ELISABETTA POZZI
«Giorgio mi ha fatto capire che cos'è il teatro - dice commossa l'attrice Elisabetta Pozzi -. Da lui ho imparato tutto e la sua perdita per me è un brutto colpo. Avevo 18 anni e lui, di cui sono stata allieva e con il quale ho in seguito lavorato per nove anni, mi ha insegnato che sul palco non si può mentire, non si può fingere; mi ha insegnato a partire da me stessa, a tirare fuori la parte intima di me stessa mettendola nel personaggio, e in questo modo il personaggio ti appartiene profondamente. Giorgio era poi intelligentissimo, e ogni suo giudizio era folgorante. La sua grandezza d'attore era una grandezza da interprete, e non, come da tradizione italiana, da maschera. La sua recitazione aveva qualcosa di internazionale ed era inoltre grande anche come regista, basti pensare alla bellissima ''Vita di George Sand'' per la tv. Infine voglio ricordare il modo sempre festoso e pieno di entusiasmo con il quale si rapportava agli amici.
DARIO FO
«Era un grandissimo attore, veramente enorme. Aveva la sapienza del prendere scena che è una cosa magica». Fo ricorda così Albertazzi, con cui ha lavorato in tv e collaborato a una serie di spettacoli-lezioni sulla storia del teatro in Italia: «Con Albertazzi ci siamo conosciuti in tv e ci siamo presentati così: ''Fondamentalmente anarchico'' ha detto Giorgio e io ''a tutto punto anarchico''. E’ stato questo il nostro primo dialogo. Era il momento in cui la tv per la prima volta decideva di mettere in onda un programma scegliendo un pezzo di teatro. Lui faceva un monologo, io uno dei miei assoli. Poi ci siamo sempre incontrati facendoci grandi feste con la nostalgia di tornare a lavorare insieme. Aveva nella recitazione una sapienza, un fiuto, un’energia in Il regista e amico di una vita ne ricorda spirito e lavoro».
WALTER LE MOLI
«Albertazzi porta via con sé un enorme pezzo di storia del teatro e un pezzo di storia d'italia - dice il regista di Teatro Due Walter Le Moli -. Credo ci fosse una follia nel suo modo di agire.

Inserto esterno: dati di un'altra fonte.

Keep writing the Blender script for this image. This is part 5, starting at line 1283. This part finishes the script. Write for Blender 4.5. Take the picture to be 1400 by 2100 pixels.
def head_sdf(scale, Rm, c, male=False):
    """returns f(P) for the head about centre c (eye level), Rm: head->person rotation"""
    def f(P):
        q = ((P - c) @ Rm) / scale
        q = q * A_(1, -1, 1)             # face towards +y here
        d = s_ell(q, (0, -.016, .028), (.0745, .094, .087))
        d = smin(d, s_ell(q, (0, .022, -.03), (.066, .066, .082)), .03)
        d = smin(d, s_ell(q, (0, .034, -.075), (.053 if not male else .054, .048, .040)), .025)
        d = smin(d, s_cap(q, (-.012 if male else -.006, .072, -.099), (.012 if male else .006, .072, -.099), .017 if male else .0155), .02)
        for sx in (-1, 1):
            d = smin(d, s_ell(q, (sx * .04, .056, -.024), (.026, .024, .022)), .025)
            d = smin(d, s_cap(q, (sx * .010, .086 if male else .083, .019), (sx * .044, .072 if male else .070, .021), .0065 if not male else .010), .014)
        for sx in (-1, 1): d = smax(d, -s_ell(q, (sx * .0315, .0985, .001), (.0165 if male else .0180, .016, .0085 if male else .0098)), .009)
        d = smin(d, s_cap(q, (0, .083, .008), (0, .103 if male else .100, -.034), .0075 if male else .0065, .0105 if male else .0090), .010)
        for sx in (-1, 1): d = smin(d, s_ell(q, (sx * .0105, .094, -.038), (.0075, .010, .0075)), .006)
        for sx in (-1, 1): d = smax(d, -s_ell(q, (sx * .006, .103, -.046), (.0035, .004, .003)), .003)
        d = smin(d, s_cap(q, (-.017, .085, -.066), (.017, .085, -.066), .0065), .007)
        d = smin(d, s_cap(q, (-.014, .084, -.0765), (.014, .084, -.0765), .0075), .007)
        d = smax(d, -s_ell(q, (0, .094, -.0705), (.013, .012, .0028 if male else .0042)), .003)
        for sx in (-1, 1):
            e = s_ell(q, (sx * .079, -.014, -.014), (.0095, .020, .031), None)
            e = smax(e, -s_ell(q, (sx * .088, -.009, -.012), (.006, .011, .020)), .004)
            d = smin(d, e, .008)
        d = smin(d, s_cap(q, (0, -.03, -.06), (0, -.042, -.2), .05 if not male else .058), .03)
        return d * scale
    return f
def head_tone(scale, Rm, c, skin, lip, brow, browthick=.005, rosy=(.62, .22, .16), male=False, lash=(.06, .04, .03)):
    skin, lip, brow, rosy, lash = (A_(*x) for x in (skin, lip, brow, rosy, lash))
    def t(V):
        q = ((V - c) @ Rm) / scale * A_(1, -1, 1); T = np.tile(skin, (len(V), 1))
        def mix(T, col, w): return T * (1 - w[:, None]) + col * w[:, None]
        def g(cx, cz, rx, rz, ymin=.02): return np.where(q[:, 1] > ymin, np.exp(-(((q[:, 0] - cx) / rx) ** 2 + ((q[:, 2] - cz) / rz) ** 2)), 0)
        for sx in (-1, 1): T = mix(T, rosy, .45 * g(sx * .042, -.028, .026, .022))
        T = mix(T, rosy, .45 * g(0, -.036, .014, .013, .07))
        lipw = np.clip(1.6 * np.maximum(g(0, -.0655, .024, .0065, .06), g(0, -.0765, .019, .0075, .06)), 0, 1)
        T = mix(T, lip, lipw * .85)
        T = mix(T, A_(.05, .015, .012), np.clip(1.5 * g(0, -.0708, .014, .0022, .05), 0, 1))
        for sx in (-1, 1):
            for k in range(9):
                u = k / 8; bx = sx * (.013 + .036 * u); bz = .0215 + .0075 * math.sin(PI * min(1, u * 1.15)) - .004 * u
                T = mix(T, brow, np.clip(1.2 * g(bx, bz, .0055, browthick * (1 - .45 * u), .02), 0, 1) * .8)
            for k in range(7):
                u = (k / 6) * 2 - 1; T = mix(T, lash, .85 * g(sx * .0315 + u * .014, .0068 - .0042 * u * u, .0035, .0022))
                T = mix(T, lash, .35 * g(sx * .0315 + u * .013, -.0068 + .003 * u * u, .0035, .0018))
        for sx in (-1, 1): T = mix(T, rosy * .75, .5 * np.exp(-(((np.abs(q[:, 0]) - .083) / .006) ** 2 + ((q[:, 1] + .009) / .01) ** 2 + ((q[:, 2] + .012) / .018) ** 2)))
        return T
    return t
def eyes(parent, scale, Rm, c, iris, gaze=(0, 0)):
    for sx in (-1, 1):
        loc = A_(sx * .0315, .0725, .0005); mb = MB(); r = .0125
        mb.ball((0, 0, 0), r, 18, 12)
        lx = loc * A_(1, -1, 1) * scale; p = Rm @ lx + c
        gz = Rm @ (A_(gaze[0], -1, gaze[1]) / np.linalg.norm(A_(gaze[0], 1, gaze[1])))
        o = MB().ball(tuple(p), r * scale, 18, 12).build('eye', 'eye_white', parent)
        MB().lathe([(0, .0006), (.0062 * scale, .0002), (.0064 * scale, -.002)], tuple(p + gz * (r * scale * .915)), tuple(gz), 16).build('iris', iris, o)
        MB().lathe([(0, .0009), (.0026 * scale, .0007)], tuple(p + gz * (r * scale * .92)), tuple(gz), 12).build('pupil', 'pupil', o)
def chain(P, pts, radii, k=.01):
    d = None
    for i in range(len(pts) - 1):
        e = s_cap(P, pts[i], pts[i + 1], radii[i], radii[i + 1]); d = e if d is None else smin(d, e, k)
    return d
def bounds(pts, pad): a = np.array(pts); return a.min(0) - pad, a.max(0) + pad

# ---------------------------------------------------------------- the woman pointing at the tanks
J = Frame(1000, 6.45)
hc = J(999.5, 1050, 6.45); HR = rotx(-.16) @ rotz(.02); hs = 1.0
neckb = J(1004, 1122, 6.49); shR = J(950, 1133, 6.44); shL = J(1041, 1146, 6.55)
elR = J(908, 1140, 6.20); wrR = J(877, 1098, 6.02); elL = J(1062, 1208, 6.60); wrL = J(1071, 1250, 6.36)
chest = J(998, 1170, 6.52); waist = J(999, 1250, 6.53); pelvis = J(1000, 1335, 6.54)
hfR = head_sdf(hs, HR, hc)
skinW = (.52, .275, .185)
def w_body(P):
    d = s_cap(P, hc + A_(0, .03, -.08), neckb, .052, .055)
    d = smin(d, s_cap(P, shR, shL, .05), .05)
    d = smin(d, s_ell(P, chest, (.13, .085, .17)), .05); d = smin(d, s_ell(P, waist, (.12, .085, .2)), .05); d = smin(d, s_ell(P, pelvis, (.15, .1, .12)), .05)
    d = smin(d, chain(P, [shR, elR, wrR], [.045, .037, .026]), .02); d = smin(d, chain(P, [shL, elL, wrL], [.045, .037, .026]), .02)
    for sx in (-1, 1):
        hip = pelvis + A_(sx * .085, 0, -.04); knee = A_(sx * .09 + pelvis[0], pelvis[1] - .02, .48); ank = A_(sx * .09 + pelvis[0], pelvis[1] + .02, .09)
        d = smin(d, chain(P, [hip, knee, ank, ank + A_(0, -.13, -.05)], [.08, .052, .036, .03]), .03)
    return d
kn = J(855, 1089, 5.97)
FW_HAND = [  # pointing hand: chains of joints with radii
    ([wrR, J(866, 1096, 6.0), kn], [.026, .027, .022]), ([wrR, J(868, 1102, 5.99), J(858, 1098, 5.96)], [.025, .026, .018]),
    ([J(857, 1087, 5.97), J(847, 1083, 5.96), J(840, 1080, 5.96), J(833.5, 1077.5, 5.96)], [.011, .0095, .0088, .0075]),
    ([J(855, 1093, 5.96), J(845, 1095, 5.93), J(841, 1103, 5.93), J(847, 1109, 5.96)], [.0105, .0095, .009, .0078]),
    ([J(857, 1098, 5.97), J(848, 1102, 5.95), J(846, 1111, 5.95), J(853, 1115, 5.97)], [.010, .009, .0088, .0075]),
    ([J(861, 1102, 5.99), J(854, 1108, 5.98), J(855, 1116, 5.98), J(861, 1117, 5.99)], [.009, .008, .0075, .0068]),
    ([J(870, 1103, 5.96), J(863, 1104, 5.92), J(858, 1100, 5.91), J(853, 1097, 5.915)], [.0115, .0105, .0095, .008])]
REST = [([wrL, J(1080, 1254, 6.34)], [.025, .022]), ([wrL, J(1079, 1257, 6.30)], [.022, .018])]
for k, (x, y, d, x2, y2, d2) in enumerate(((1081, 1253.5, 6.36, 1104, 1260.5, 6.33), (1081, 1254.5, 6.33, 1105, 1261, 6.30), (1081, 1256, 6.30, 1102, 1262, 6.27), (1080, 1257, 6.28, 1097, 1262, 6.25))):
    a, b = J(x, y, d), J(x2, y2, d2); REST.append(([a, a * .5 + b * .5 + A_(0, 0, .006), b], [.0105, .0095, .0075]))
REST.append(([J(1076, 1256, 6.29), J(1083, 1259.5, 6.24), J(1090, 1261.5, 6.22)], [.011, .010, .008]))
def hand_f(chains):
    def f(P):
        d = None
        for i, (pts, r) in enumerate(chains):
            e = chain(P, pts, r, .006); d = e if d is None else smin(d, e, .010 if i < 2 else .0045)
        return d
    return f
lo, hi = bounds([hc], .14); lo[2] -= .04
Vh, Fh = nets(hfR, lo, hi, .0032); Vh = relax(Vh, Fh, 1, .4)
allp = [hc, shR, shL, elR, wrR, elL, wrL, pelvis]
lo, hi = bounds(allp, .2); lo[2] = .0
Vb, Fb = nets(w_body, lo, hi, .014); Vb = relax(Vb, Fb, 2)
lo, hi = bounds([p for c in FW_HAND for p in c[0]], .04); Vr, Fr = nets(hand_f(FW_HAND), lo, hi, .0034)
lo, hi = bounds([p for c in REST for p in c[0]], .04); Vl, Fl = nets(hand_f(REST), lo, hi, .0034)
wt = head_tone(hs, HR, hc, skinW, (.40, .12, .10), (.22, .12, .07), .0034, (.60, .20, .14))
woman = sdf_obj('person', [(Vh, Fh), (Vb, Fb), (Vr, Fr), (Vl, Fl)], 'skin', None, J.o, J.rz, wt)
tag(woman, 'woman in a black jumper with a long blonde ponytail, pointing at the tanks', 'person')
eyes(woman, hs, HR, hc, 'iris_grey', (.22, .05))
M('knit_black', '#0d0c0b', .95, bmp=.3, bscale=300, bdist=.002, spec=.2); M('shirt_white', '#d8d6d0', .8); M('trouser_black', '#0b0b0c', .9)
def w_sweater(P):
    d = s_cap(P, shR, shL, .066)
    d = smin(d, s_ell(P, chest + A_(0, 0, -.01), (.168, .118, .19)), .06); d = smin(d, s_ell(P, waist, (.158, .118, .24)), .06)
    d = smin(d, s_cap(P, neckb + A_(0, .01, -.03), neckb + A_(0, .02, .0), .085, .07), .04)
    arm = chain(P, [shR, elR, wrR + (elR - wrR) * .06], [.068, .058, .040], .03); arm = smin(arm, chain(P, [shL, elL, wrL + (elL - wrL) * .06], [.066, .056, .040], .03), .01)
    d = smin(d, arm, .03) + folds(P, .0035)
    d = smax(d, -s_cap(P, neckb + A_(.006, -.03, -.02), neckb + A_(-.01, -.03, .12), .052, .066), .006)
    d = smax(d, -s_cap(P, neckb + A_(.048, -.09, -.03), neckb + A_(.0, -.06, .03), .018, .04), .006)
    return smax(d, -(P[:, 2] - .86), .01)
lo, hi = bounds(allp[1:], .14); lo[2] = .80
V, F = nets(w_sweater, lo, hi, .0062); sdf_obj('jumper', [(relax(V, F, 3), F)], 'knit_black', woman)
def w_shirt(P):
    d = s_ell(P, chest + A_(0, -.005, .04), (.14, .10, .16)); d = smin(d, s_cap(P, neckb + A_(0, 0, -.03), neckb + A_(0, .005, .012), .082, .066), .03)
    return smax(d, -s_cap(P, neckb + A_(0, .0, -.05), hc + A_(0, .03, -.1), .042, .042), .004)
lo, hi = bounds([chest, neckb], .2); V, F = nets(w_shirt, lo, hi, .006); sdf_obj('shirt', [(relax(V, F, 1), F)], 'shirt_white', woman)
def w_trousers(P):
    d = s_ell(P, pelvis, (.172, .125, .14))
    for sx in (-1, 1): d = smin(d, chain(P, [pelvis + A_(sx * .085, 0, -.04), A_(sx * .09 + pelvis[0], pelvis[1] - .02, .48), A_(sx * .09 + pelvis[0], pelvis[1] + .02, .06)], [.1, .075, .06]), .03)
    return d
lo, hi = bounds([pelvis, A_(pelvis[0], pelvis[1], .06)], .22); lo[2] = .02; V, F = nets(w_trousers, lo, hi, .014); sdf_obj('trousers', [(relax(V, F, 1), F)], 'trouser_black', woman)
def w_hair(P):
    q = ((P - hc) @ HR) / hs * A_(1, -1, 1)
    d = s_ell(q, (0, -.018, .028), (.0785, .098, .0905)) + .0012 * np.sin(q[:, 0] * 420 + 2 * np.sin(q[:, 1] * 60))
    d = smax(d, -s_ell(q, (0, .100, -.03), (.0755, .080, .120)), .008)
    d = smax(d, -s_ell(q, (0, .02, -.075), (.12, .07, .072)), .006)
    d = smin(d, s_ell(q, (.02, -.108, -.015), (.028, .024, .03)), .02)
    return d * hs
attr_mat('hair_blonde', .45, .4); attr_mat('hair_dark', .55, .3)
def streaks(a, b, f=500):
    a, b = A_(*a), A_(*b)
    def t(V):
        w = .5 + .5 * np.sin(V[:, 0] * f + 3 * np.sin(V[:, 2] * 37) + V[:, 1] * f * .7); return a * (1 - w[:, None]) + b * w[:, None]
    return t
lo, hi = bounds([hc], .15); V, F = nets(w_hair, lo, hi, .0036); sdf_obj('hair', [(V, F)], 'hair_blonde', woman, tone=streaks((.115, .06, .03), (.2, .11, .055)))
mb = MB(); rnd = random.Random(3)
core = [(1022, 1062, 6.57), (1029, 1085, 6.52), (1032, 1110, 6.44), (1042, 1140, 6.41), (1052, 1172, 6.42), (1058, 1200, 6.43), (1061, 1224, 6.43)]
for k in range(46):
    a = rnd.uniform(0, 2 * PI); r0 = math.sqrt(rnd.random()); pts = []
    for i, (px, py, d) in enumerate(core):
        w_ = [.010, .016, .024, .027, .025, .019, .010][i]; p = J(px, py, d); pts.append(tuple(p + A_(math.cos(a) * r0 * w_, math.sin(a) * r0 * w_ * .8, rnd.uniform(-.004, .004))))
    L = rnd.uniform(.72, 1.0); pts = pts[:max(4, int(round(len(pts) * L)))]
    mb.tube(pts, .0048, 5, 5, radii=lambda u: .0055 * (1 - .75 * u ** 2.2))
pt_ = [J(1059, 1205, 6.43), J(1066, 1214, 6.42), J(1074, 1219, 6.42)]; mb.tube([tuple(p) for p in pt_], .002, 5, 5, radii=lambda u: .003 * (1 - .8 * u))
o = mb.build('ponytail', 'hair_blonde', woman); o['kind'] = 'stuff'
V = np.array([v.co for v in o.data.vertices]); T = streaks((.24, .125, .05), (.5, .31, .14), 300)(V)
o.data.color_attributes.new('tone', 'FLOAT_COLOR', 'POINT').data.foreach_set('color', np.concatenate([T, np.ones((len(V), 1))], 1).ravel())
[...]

D'altra parte, oltre all'indiscussa tecnica, al carisma e, quando era ancora abbastanza giovane, alla bellezza, c'era nel suo essere attore un'idea legata al flamenco e a Lorca: era l'idea del Duende. La stessa che determinava in lui un grande legame con Parigi, con Sartre, con Paco de Lucìa, pur da differenti posizioni politiche e filosofiche. L'ho conosciuto quando ho messo in scena ''I sequestrati di Altona'' di Sartre, testo che lui aveva interpretato vent'anni prima, e mi aveva profondamente colpito per la lucidità delle sue osservazioni. Ammiravo inoltre il suo sporcarsi le mani con il pubblico, la sua attitudine avignonese a unire teatro colto, di alto livello, e teatro popolare. Giorgio era una miniera di informazioni e sogni, e il suo capolavoro credo sia il modo eccezionale in cui ha formato gli attori, come per esempio, Elisabetta Pozzi».
PAOLA DONATI
«Quando ho conosciuto Giorgio Albertazzi - racconta il direttore di Teatro Due Paola Donati - mi è sembrato un principe rinascimentale: bello, coltissimo, eccentrico, elegante, ironico, contraddittorio, generoso, tagliente, inquieto e pericoloso. A ben pensarci, sono queste le qualità fondanti dei grandi attori. Il mio primo ricordo - poco più che bambina - risale alla fine degli anni ’70, nel Cortile della Pilotta in un Peer Gynt con musiche di Grieg eseguite dall’Orchestra Regionale dell’Emilia - Romagna. Magnifico, un mago della parola, era con Anna Proclemer ed Elisabetta Pozzi giovanissima. Venne con ''Memorie di Adriano'' della Yourcenar al Teatro Farnese ad inaugurare il Teatro Festival Parma 1992, successivamente invitato da noi al Teatro Regio e al Teatro Due. I suoi incontri con gli spettatori diventavano delle vere e proprie esplorazioni di vita teatrale, sorprendenti e inaspettate. L’ho sentito dare di sé una definizione che in pochissimi oggi saprebbero esternare così, senza pudore e senza paura: ''Sono un attore con la coscienza infelice''».
GABRIELE LAVIA
«In qualche modo Albertazzi è stato un campione del teatro - dice l'attore e regista Gabriele Lavia - , di quella forma d’arte eterna: era una persona molto particolare, era quello che si potrebbe dire un vero artista, con tutti i pregi e scontrosità del suo modo d’essere attore».
MAURIZIO SCAPARRO
«Quel che Giorgio è stato per il nostro teatro lo si capirà davvero solo ora, dal vuoto che ha lasciato - dice il regista Maurizio Scaparro -. Parte da lui un discorso sul senso e l’importanza del teatro oggi e di quel che potrà essere in futuro», dice Maurizio Scaparro, amico di una vita di Albertazzi e regista di tanti spettacoli, dal grande goethiano «Il giovane Faust», in cui fu uno straordinario Mefistofele, sino all’ormai classico «Memorie di Adriano». «Con lui i giovani sentivano cosa fosse il teatro, capace di dare emozioni diverse, profonde agli spettatori».R. Sp.